━━━━━ Dataset extract
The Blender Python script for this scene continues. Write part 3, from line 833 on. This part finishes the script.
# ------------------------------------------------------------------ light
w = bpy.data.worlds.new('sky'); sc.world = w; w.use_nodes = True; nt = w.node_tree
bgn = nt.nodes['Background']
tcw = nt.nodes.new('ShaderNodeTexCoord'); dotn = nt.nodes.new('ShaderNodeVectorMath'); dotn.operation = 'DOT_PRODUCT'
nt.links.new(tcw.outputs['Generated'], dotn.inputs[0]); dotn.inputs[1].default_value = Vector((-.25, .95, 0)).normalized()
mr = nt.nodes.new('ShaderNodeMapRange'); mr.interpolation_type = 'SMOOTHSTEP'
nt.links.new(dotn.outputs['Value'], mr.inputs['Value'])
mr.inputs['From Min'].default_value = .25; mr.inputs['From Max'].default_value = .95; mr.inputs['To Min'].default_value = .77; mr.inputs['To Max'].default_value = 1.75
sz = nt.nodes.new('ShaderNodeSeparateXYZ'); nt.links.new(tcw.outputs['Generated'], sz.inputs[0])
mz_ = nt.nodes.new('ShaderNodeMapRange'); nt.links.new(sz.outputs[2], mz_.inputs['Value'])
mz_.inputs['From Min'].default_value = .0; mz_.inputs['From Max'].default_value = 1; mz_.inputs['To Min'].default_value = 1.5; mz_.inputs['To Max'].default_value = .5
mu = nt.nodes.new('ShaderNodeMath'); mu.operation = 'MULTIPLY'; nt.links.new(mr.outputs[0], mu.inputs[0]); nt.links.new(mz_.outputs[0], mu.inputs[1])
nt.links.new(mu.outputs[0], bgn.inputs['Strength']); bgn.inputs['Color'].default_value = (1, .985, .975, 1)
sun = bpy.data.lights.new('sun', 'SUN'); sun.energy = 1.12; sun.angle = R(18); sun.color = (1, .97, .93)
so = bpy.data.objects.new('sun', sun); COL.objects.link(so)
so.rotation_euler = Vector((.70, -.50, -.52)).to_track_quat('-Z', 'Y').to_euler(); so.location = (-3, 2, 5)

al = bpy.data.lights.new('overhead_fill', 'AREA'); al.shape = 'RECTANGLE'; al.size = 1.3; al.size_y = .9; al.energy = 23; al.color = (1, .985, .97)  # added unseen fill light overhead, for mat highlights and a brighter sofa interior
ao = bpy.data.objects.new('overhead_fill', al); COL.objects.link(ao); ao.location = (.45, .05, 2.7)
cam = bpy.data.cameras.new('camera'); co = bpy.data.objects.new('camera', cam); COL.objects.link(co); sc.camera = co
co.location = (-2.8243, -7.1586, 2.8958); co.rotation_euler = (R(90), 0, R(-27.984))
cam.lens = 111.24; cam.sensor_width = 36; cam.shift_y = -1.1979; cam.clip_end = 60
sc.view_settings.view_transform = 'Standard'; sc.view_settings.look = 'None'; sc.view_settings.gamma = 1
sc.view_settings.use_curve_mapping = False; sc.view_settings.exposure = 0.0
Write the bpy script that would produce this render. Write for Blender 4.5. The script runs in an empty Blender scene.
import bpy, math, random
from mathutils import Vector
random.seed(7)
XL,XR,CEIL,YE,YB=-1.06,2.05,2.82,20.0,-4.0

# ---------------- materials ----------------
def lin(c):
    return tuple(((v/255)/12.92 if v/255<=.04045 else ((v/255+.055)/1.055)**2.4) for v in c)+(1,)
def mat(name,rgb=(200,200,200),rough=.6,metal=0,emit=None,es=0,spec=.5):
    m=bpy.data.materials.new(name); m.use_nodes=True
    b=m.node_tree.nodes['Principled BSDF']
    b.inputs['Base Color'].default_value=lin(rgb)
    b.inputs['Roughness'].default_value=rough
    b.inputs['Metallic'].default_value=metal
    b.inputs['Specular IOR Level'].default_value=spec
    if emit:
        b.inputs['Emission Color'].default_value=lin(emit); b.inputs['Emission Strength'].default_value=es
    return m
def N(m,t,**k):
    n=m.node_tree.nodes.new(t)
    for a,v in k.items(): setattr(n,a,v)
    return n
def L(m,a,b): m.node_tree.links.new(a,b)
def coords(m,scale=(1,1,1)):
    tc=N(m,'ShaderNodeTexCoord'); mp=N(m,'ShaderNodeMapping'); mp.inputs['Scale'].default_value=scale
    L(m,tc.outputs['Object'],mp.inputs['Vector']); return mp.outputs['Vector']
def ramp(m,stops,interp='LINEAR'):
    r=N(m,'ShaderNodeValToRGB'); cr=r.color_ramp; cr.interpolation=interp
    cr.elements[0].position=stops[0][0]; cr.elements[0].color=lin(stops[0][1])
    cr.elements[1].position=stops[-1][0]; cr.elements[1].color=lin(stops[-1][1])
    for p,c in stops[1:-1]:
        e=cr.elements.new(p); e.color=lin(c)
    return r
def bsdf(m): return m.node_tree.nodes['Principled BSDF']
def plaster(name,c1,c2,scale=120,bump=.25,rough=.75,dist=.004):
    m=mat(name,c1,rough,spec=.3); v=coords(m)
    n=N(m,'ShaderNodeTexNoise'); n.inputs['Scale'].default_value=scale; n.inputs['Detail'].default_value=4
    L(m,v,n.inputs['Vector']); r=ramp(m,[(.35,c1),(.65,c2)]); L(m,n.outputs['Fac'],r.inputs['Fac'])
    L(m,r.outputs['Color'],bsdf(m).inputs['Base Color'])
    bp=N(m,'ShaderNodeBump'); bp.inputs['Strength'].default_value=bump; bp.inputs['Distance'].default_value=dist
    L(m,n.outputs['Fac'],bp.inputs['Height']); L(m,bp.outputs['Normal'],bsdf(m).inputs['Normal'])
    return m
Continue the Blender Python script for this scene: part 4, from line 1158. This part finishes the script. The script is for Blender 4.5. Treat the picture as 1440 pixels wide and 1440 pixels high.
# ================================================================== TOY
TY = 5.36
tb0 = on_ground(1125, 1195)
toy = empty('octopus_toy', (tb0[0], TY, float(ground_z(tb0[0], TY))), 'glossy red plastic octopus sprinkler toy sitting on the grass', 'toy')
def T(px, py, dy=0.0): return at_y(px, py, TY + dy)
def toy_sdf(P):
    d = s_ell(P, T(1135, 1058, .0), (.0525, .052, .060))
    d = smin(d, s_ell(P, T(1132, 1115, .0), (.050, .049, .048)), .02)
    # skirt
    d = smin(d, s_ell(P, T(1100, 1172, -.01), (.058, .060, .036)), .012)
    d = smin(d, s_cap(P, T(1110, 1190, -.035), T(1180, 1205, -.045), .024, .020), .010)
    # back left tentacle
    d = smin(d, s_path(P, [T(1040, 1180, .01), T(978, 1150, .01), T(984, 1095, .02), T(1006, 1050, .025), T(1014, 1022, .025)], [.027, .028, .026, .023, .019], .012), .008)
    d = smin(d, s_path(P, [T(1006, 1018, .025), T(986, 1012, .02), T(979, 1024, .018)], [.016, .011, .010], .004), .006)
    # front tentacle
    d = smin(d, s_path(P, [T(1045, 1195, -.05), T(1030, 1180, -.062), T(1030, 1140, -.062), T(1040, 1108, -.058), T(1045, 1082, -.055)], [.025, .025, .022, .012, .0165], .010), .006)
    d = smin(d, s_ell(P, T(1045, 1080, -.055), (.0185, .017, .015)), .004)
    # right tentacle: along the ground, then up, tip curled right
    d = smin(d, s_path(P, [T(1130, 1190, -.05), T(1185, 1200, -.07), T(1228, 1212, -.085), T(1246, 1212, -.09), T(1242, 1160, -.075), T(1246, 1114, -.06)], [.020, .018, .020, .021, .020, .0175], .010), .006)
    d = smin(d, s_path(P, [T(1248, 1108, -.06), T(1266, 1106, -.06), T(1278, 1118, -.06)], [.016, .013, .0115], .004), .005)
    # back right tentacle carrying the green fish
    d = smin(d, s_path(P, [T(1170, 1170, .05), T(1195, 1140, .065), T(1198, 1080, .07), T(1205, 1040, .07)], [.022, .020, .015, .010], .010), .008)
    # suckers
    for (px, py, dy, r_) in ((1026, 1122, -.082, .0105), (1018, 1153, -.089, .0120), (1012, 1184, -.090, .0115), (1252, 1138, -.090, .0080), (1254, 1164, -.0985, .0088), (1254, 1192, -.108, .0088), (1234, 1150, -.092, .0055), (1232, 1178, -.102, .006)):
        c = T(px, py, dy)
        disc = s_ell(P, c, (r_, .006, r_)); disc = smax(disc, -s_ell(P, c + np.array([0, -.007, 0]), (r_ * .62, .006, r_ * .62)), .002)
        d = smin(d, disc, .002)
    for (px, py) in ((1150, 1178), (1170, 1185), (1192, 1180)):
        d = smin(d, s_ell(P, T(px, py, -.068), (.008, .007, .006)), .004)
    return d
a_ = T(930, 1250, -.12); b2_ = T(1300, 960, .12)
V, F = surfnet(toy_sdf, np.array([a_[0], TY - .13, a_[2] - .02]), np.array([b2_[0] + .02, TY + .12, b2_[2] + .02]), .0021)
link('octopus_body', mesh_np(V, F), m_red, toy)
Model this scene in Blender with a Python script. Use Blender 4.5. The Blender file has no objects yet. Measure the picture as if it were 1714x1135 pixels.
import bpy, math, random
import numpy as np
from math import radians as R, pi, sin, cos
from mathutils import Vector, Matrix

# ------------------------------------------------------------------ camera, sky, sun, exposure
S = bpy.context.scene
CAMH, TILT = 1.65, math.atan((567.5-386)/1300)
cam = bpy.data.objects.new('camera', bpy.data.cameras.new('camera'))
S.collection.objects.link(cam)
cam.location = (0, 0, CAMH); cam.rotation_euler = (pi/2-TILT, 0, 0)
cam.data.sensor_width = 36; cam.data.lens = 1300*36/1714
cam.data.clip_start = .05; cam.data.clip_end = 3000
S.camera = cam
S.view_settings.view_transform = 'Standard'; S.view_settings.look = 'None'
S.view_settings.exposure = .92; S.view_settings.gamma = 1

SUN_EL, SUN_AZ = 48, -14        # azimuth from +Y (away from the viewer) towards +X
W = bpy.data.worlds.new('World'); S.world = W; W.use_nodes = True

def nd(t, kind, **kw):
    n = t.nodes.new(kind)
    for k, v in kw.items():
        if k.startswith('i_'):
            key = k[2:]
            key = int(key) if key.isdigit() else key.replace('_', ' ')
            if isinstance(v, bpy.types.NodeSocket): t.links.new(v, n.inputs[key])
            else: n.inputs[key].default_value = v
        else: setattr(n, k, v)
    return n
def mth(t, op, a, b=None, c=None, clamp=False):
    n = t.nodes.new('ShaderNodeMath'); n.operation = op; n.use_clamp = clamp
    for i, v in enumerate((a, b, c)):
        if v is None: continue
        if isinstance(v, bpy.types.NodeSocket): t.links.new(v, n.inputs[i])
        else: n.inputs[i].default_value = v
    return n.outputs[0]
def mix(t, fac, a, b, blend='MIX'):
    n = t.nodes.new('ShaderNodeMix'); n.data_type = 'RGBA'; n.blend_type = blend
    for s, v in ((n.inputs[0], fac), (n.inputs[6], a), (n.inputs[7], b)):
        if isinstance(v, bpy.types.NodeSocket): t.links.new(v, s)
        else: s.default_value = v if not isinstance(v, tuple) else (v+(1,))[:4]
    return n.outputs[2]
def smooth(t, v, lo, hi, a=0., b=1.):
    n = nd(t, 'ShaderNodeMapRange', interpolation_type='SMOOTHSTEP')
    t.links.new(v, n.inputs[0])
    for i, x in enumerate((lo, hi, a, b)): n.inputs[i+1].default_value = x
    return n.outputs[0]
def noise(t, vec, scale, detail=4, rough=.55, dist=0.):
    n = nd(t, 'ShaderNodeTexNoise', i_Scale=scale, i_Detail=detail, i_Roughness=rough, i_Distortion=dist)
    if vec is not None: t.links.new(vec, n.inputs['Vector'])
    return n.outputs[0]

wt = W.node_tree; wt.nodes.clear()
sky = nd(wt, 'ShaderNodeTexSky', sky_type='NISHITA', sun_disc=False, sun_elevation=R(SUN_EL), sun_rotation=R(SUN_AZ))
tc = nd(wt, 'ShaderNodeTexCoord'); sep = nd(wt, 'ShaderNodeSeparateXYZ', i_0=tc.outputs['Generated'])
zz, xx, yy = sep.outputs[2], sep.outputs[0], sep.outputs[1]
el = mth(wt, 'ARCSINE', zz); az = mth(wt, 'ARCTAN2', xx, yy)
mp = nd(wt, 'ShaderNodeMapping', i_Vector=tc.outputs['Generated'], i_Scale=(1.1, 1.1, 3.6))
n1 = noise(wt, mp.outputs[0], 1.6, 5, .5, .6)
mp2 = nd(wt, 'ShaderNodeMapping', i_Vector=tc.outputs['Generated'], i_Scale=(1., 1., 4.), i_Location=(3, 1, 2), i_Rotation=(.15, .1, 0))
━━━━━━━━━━
Problem requirements: Produce only the lines from the line containing "Model this scene" through the line containing "S.view_settings.exposure = .92;", inclusive of both, exactly as they stand in the entries above.

Completed exercise:
Model this scene in Blender with a Python script. Use Blender 4.5. The Blender file has no objects yet. Measure the picture as if it were 1714x1135 pixels.
import bpy, math, random
import numpy as np
from math import radians as R, pi, sin, cos
from mathutils import Vector, Matrix

# ------------------------------------------------------------------ camera, sky, sun, exposure
S = bpy.context.scene
CAMH, TILT = 1.65, math.atan((567.5-386)/1300)
cam = bpy.data.objects.new('camera', bpy.data.cameras.new('camera'))
S.collection.objects.link(cam)
cam.location = (0, 0, CAMH); cam.rotation_euler = (pi/2-TILT, 0, 0)
cam.data.sensor_width = 36; cam.data.lens = 1300*36/1714
cam.data.clip_start = .05; cam.data.clip_end = 3000
S.camera = cam
S.view_settings.view_transform = 'Standard'; S.view_settings.look = 'None'
S.view_settings.exposure = .92; S.view_settings.gamma = 1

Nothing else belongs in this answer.